**To be done**
Identify each line below that contains the word "scene", and copy it out.

**Dataset excerpt**
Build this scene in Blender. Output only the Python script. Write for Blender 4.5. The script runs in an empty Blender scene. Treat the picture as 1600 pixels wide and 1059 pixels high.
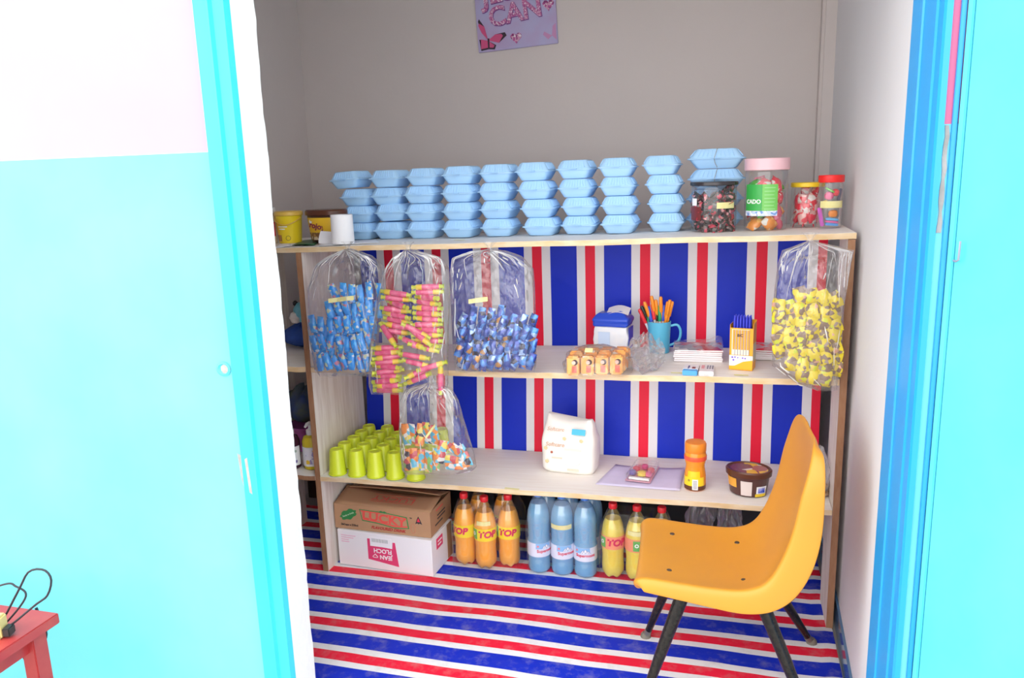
import bpy, bmesh, math, random
from mathutils import Vector, Matrix, noise
random.seed(7)
PI = math.pi
scene = bpy.context.scene
COL = scene.collection

# ------------------------------------------------------------------ camera
F_PX = 1226.0
YAW, PITCH, ROLL = -0.2732, -0.2078, -0.0313
CAM = Vector((1.5313, -2.5646, 1.5315))
cy, sy, cp, sp = math.cos(YAW), math.sin(YAW), math.cos(PITCH), math.sin(PITCH)
Fv = Vector((sy * cp, cy * cp, sp)); Rv = Vector((cy, -sy, 0)); Uv = Rv.cross(Fv)
R2 = math.cos(ROLL) * Rv + math.sin(ROLL) * Uv
U2 = -math.sin(ROLL) * Rv + math.cos(ROLL) * Uv
cam_data = bpy.data.cameras.new('camera'); cam = bpy.data.objects.new('camera', cam_data)
COL.objects.link(cam)
cam_data.sensor_width = 36.0; cam_data.sensor_fit = 'HORIZONTAL'; cam_data.lens = 36.0 * F_PX / 1600.0
cam_data.clip_start = 0.02
cam.matrix_world = Matrix(((R2.x, U2.x, -Fv.x, CAM.x), (R2.y, U2.y, -Fv.y, CAM.y), (R2.z, U2.z, -Fv.z, CAM.z), (0, 0, 0, 1)))
scene.camera = cam

# ------------------------------------------------------------------ light: overcast daylight outside the doorway
world = bpy.data.worlds.new('world'); scene.world = world; world.use_nodes = True
bg = world.node_tree.nodes['Background']
bg.inputs[0].default_value = (1.0, 0.985, 0.97, 1); bg.inputs[1].default_value = 1.0
scene.view_settings.view_transform = 'Standard'; scene.view_settings.look = 'None'
scene.view_settings.gamma = 1.0; scene.view_settings.use_curve_mapping = False
scene.view_settings.exposure = 1.88
try:
    scene.cycles.transparent_max_bounces = 24
    scene.cycles.max_bounces = 10
    scene.cycles.diffuse_bounces = 6
except Exception:
    pass


# ------------------------------------------------------------------ helpers
def ray(u, v):
    return Fv + R2 * ((u - 800.0) / F_PX) + U2 * ((529.5 - v) / F_PX)


def atY(u, v, Y):
    d = ray(u, v); return CAM + d * ((Y - CAM.y) / d.y)


def atZ(u, v, Z):
    d = ray(u, v); return CAM + d * ((Z - CAM.z) / d.z)


def zT(x): return 1.2911 + 0.0174 * x
def zM(x): return 0.8404 + 0.0142 * x
def zL(x): return 0.4027 + 0.0130 * x


def onb(zf, u, v):
    x = 1.0
    for _ in range(12):
        q = atZ(u, v, zf(x)); x = q.x
    return q


def new_mesh(name, vf, smooth=None):
    v, f = vf
    me = bpy.data.meshes.new(name)
    me.from_pydata([tuple(p) for p in v], [], f)
    me.update()
    if smooth is not None:
        for p in me.polygons: p.use_smooth = True
        me.set_sharp_from_angle(angle=math.radians(smooth))
    return me


def obj(name, vf, mat, parent=None, smooth=35, mtx=None):
    if mtx is not None: vf = xf(vf, mtx)
    me = vf if isinstance(vf, bpy.types.Mesh) else new_mesh(name, vf, smooth)
    if mat is not None:
        me.materials.clear(); me.materials.append(mat)
    o = bpy.data.objects.new(name, me); COL.objects.link(o)
    if parent is not None: o.parent = parent
    return o


def tag(o, label, cat, group=None):
    o['label'] = label; o['category'] = cat
    if group: o['group'] = group
    return o


def thing(name, label, cat, loc=(0, 0, 0), rot=(0, 0, 0), group=None):
    o = bpy.data.objects.new(name, None); COL.objects.link(o)
    o.location = loc; o.rotation_euler = rot; o.empty_display_size = 0.05
    return tag(o, label, cat, group)


def struct(o):
    o['kind'] = 'structure'; return o


def copy_tree(o, parent=None):
    c = o.copy(); COL.objects.link(c); c.parent = parent
    for ch in list(o.children): copy_tree(ch, c)
    return c


def xf(vf, m):
    return [m @ Vector(p) for p in vf[0]], vf[1]


def merge(*vfs):
    V, F = [], []
    for v, f in vfs:
        n = len(V); V += list(v); F += [tuple(i + n for i in q) for q in f]
    return V, F


def box(x0, x1, y0, y1, z0, z1):
    v = [Vector((x, y, z)) for z in (z0, z1) for y in (y0, y1) for x in (x0, x1)]
    return v, [(0, 2, 3, 1), (4, 5, 7, 6), (0, 1, 5, 4), (2, 6, 7, 3), (0, 4, 6, 2), (1, 3, 7, 5)]


def rbox(x0, x1, y0, y1, z0, z1, r=0.003, seg=2):
    bm = bmesh.new(); v, f = box(x0, x1, y0, y1, z0, z1)
    bv = [bm.verts.new(p) for p in v]
    for q in f: bm.faces.new([bv[i] for i in q])
    bmesh.ops.bevel(bm, geom=bm.edges[:], offset=r, segments=seg, affect='EDGES')
    bm.verts.ensure_lookup_table()
    out = ([p.co.copy() for p in bm.verts], [tuple(w.index for w in q.verts) for q in bm.faces])
    bm.free(); return out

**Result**
Build this scene in Blender. Output only the Python script. Write for Blender 4.5. The script runs in an empty Blender scene. Treat the picture as 1600 pixels wide and 1059 pixels high.
scene = bpy.context.scene
COL = scene.collection
scene.camera = cam
world = bpy.data.worlds.new('world'); scene.world = world; world.use_nodes = True
scene.view_settings.view_transform = 'Standard'; scene.view_settings.look = 'None'
scene.view_settings.gamma = 1.0; scene.view_settings.use_curve_mapping = False
scene.view_settings.exposure = 1.88
    scene.cycles.transparent_max_bounces = 24
    scene.cycles.max_bounces = 10
    scene.cycles.diffuse_bounces = 6